OVER 3,500 fuel tankers scheduled to transport the commodity into Zambia are grounded in Zimbabwe due to policy changes resulting in the introduction of an exorbitant transit tax.



According to the new policies, fuel tankers passing through Zimbabwe are required to pay US$21,500 per truck upon entry and be refunded upon exit, which has led to drivers shunning the route.



Most drivers have complained of delays by Zimbabwean authorities to refund them upon exit, which usually takes several days.



During an Energy Regulation Board (ERB) and Oil Marketing Companies (OMCs) joint media briefing yesterday, Puma Energy Zambia head of government relations Litiya Matakala said the unavailability of the Zimbabwean trucks has posed a huge challenge on their operations as it entails that Zambian trucks have to cover up for the loss alone.

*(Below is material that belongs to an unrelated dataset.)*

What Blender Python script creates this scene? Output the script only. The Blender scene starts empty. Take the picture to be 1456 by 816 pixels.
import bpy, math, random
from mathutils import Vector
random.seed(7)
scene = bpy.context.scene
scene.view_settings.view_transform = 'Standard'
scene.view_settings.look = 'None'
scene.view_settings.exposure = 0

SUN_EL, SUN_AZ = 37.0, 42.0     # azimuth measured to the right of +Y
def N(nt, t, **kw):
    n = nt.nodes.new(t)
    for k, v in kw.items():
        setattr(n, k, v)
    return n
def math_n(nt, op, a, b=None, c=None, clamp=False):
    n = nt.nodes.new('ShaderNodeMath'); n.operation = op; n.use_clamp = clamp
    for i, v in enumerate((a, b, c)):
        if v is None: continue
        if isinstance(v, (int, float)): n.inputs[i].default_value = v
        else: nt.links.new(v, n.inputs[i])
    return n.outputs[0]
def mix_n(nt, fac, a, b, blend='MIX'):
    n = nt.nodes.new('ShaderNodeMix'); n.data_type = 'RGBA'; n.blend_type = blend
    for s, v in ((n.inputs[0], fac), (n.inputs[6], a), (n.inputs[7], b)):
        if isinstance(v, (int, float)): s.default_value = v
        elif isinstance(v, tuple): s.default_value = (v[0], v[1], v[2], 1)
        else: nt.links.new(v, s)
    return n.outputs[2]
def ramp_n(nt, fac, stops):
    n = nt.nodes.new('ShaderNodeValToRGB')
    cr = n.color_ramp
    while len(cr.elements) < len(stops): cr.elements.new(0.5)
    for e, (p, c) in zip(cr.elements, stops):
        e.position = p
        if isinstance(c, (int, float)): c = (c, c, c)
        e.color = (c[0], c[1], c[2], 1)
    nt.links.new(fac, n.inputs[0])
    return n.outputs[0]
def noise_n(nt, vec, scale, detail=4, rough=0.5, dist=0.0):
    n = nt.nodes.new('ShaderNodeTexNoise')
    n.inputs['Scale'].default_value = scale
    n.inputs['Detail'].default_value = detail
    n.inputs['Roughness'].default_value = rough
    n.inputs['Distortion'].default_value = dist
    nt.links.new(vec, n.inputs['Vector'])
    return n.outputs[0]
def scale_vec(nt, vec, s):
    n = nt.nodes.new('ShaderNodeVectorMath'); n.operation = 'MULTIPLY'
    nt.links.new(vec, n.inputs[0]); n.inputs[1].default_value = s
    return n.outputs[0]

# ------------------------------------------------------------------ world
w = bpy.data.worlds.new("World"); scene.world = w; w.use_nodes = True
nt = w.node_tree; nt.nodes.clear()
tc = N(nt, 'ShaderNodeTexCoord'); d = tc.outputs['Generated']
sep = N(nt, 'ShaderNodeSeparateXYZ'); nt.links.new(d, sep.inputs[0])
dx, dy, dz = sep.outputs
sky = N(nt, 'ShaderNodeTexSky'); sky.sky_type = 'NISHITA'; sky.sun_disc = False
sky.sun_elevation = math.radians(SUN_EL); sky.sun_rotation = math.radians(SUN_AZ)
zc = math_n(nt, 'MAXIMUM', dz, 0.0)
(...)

Mr Matakala said Zambian trucks are also supplying the commodity to Democratic Republic of Congo (DRC) in the absence of Zimbabwean tankers.



“This is a very constrained situation,” he said. “OMCs will manage it as it is a short-term challenge. When you look at Zambia being landlinked, we depend so much on Zimbabwe because when you pick a product from Beira in Mozambique, the shortest route is passing through Zimbabwe and then Chirundu, all the way up to Lusaka.